The other more exciting beginning is that my friend Claire gave birth to a bouncing baby boy yesterday at 9:45am. His name is Elliot and, though I haven’t gotten to see him yet, I’m sure he’s insanely cute. Congrats Claire!
Add comment August 31, 2007
Back to Blogging, and Off to Other Things
I’ve been a very bad blogger lately. I admit it. With all of my myriad forms of procrastination, I can’t imagine why blogging didn’t factor in. But it didn’t. And now David has become a much better blogger than me, so I have to get back into it. So, to wet my toes, I’m going to attempt a quick pictorial rundown of my summer thus far:

Well, I graduated with my MA (I’m the cute one on the far right). I admit it felt weird; it was somewhere between reliving the past and becoming a grown-up. But, the separate graduate school graduation was great. All of my favorite profs were there, my family and friends. Good, good times were had.

Two days after graduation, on Mother’s Day, my niece was born. She’s adorable and looks exactly like my sister, which is kind of weird because that means she looks a lot like I did when I was born. I’ve tried to cram as much time as possible in with her this summer because I’m afraid I’m going to miss so much over the next five years. But I love her, and my nephew is SO cute with her. Being an aunt is absolutely awesome.
Then we spent a weekend with these people…

who we love and miss SO much. And their sweet baby is getting so big and adorable…

it’s nice to know that we’ll be just two hours away from them once we move. We’ll at least know someone within driving distance!
Then, the big trip: Spain. It was wonderful. Dave has decided that for the rest of our lives we will travel abroad every three years, which I am more than fine with. I could tell you a lot about it, but you should just go. It’s amazing.

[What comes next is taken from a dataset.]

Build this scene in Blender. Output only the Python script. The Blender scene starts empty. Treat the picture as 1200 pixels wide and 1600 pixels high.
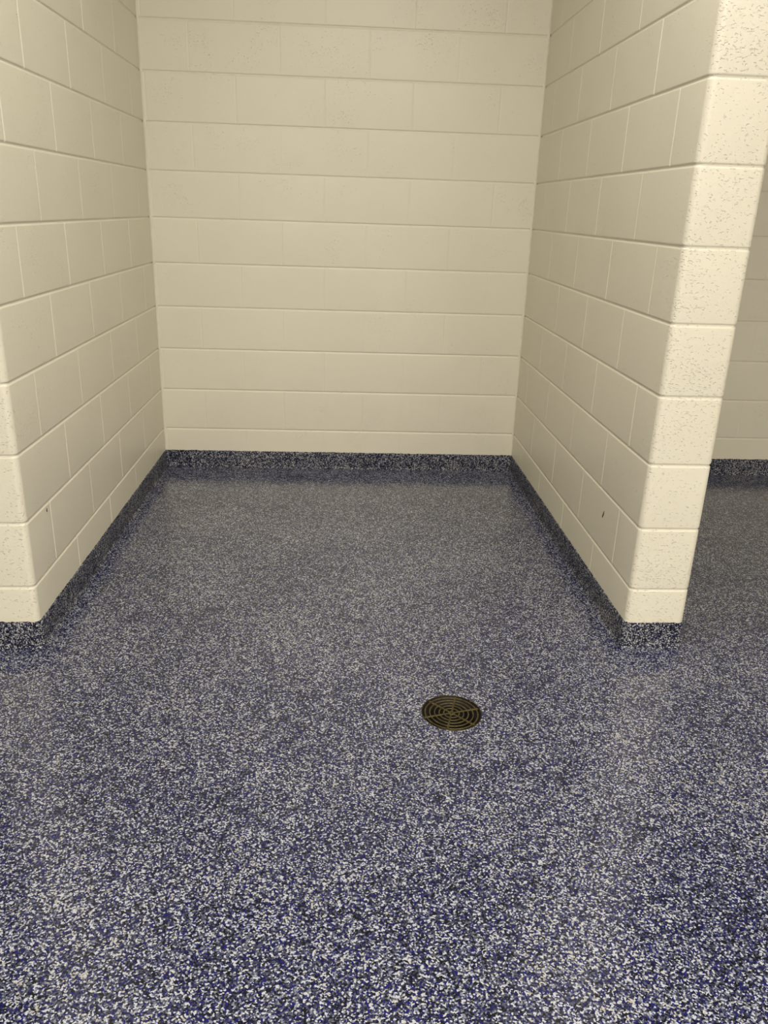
import bpy, bmesh, math, random
from mathutils import Matrix, Vector, noise

random.seed(7)
C = bpy.context.scene.collection
scene = bpy.context.scene

# ------------------------------------------------------------------ camera
F_PX, PITCH, YAW, ROLL, CAM_H = 1251.97, -0.3612, 0.0598, 0.0336, 1.2892
fwd = Vector((math.sin(YAW)*math.cos(PITCH), math.cos(YAW)*math.cos(PITCH), math.sin(PITCH)))
rt = Vector((math.cos(YAW), -math.sin(YAW), 0))
up = rt.cross(fwd)
r2 = rt*math.cos(ROLL) + up*math.sin(ROLL)
u2 = -rt*math.sin(ROLL) + up*math.cos(ROLL)
cd = bpy.data.cameras.new('camera')
cam = bpy.data.objects.new('camera', cd)
C.objects.link(cam)
cam.matrix_world = Matrix(((r2.x, u2.x, -fwd.x, 0), (r2.y, u2.y, -fwd.y, 0),
                           (r2.z, u2.z, -fwd.z, CAM_H), (0, 0, 0, 1)))
cd.sensor_fit = 'VERTICAL'; cd.sensor_height = 36; cd.lens = F_PX*36/1600
cd.clip_start = 0.05
scene.camera = cam

# ------------------------------------------------------------------ world, lamps, exposure
w = bpy.data.worlds.new('world'); scene.world = w; w.use_nodes = True
w.node_tree.nodes['Background'].inputs[0].default_value = (0.9, 0.95, 1.0, 1)
w.node_tree.nodes['Background'].inputs[1].default_value = 0.02

def area(name, loc, sx, sy, power, col=(1.0, 0.935, 0.85)):
    l = bpy.data.lights.new(name, 'AREA'); l.shape = 'RECTANGLE'
    l.size = sx; l.size_y = sy; l.energy = power; l.color = col
    o = bpy.data.objects.new(name, l); C.objects.link(o); o.location = loc
    return o
for lx, ly, lw in ((0.15, 1.8, 27), (0, -0.5, 28), (0, -2.0, 130), (0, -4.0, 14), (2.4, 0, 23), (-2.4, -3.5, 60), (2.4, -3.5, 109)):
    area('ceiling_lamp', (lx, ly, 3.0), 1.2, 0.35, lw*1.15)

scene.view_settings.view_transform = 'Standard'
scene.view_settings.look = 'None'
scene.view_settings.exposure = 0.0
scene.view_settings.gamma = 1
scene.view_settings.use_curve_mapping = False

# ------------------------------------------------------------------ dimensions
CO = 0.2032                      # one block course
NC = 15; TOP = CO*NC             # ceiling height
D = 4.0474                       # back wall
XL, XR = -0.9022, 0.9097         # inner faces of the two partitions
YFL, YFR = 2.196, 2.2105         # their end faces
XRR = XR + 0.1905; XLL = XL - 0.1905
OUT = 3.6; YB = -5.0
COVE = 0.088

# ------------------------------------------------------------------ materials
def newmat(name):
    m = bpy.data.materials.new(name); m.use_nodes = True
    nt = m.node_tree; nt.nodes.clear()
    out = nt.nodes.new('ShaderNodeOutputMaterial')
    b = nt.nodes.new('ShaderNodeBsdfPrincipled')
    nt.links.new(b.outputs[0], out.inputs[0])
    return m, nt, b
def N(nt, typ, **kw):
    n = nt.nodes.new(typ)
    for k, v in kw.items():
        if k in n.bl_rna.properties: setattr(n, k, v)
        else: n.inputs[k].default_value = v
    return n
def ramp(nt, src, stops, interp='LINEAR'):
    r = nt.nodes.new('ShaderNodeValToRGB'); r.color_ramp.interpolation = interp
    e = r.color_ramp.elements
    while len(e) > 1: e.remove(e[-1])
    e[0].position, e[0].color = stops[0][0], (*stops[0][1], 1)
    for p, c in stops[1:]:
        x = e.new(p); x.color = (*c, 1)
    nt.links.new(src, r.inputs[0]); return r
def math_(nt, op, a, b=None, clamp=False):
    m = nt.nodes.new('ShaderNodeMath'); m.operation = op; m.use_clamp = clamp
    for i, v in enumerate((a, b)):
        if v is None: continue
        if isinstance(v, (int, float)): m.inputs[i].default_value = v
        else: nt.links.new(v, m.inputs[i])
    return m.outputs[0]

def block_paint(name, pit_lo, pit_hi, pit_depth, peel, patch):
    m, nt, b = newmat(name)
    L = nt.links
    tc = N(nt, 'ShaderNodeTexCoord').outputs['Object']
    b.inputs['Roughness'].default_value = 0.42
    # gentle tone drift of the roller paint
    n0 = N(nt, 'ShaderNodeTexNoise', Scale=2.2, Detail=3.0); L.new(tc, n0.inputs['Vector'])
    cr = ramp(nt, n0.outputs[0], [(0.3, (0.700, 0.665, 0.545)), (0.7, (0.725, 0.692, 0.572))])
    # pits: thresholded fine noise inside patches
    n1 = N(nt, 'ShaderNodeTexNoise', Scale=125.0, Detail=1.5, Roughness=0.5, Distortion=0.3)
    mp = N(nt, 'ShaderNodeMapping'); mp.inputs['Scale'].default_value = (1.0, 1.0, 1.7); L.new(tc, mp.inputs['Vector']); L.new(mp.outputs[0], n1.inputs['Vector'])
    n2 = N(nt, 'ShaderNodeTexNoise', Scale=7.0, Detail=2.0); L.new(tc, n2.inputs['Vector'])
    s = math_(nt, 'ADD', n1.outputs[0], math_(nt, 'MULTIPLY', math_(nt, 'SUBTRACT', n2.outputs[0], 0.5), patch))
    p = N(nt, 'ShaderNodeMapRange', interpolation_type='SMOOTHSTEP')
    L.new(s, p.inputs[0]); p.inputs[1].default_value = pit_lo; p.inputs[2].default_value = pit_hi
    pit = p.outputs[0]
    # orange peel of the roller
    n3 = N(nt, 'ShaderNodeTexNoise', Scale=160.0, Detail=2.0); L.new(tc, n3.inputs['Vector'])
    n4 = N(nt, 'ShaderNodeTexNoise', Scale=14.0, Detail=2.0); L.new(tc, n4.inputs['Vector'])
    h = math_(nt, 'ADD', math_(nt, 'MULTIPLY', n3.outputs[0], peel), math_(nt, 'MULTIPLY', n4.outputs[0], peel*6))
    h = math_(nt, 'SUBTRACT', h, math_(nt, 'MULTIPLY', pit, pit_depth))
    bp = N(nt, 'ShaderNodeBump'); bp.inputs['Strength'].default_value = 1.0; bp.inputs['Distance'].default_value = 1.0
    L.new(h, bp.inputs['Height']); L.new(bp.outputs[0], b.inputs['Normal'])
    L.new(cr.outputs[0], b.inputs['Base Color'])
    return m
paint_smooth = block_paint('cream_block_paint', 0.69, 0.79, 0.0013, 0.00010, 0.35)
paint_pitted = block_paint('cream_block_paint_pitted', 0.615, 0.74, 0.0014, 0.00016, 0.22)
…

I love this picture…it’s so typically us. Plus there’s the amazing history that covers Spain in the background. I love traveling.
And then we spent the fourth of July with my family in Evansville and I got to hang out with this amazing three year-old:

He really is the coolest kid. I am constantly amazed at what a wonderful mother my sister is. She’s done a great job. Logan is a blast to be around and even his typical toddler temper tantrums aren’t that bad. He’s just too cool.
But now it’s almost the end of July. We move to Tallahassee on July 31, and I’m excited, and terrified. I can’t believe I’m moving so far away. I mean, I never intended to stay in Kentucky forever, but I also never knew it would be so hard to leave. We just have the most amazing friends here. And our families are just close enough:) Now everything we know and love is going to be far away. I know in my head that by the end of these five years, we’ll love Tallahassee, too. But for now, anyway, my heart longs for Kentucky. It’s been an exceptional summer, but now it’s back to reality. I’ll let you know how it goes.